▸ **Work to do**
List every line below containing "picture".
== Dataset content
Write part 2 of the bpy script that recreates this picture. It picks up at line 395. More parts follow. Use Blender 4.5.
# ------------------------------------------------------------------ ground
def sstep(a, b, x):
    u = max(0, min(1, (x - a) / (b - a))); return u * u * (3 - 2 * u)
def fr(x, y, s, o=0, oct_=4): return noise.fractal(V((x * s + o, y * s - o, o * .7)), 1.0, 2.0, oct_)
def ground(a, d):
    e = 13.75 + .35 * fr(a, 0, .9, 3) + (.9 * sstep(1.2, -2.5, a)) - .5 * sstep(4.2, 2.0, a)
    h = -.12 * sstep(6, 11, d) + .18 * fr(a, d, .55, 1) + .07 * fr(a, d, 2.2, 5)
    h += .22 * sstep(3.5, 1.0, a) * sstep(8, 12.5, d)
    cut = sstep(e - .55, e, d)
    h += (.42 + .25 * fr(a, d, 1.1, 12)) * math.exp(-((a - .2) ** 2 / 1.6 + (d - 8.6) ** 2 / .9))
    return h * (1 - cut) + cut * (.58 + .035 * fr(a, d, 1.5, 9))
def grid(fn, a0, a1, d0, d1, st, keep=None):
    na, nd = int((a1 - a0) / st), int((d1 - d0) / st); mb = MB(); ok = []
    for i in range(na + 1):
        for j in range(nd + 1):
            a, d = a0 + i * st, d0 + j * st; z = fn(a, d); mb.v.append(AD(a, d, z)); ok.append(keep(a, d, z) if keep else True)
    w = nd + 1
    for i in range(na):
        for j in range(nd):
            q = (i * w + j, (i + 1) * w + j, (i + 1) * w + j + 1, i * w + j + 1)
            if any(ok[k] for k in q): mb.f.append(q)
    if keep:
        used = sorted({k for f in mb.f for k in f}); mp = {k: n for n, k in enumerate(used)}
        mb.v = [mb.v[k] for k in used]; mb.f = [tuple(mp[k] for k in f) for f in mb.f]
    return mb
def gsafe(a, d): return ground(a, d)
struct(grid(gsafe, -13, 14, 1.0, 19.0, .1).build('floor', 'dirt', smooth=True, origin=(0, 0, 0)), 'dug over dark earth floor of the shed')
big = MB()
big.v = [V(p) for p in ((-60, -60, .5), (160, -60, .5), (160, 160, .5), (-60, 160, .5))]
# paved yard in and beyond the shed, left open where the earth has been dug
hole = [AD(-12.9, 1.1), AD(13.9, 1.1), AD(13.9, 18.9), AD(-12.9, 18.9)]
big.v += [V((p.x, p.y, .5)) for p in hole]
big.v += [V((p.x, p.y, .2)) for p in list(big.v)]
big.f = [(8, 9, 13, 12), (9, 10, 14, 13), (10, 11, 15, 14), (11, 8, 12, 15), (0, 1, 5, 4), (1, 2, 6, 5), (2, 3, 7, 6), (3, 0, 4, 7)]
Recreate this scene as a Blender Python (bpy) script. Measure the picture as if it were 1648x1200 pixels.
====
▸ **Full output**
Write part 2 of the bpy script that recreates this picture. It picks up at line 395. More parts follow. Use Blender 4.5.
Recreate this scene as a Blender Python (bpy) script. Measure the picture as if it were 1648x1200 pixels.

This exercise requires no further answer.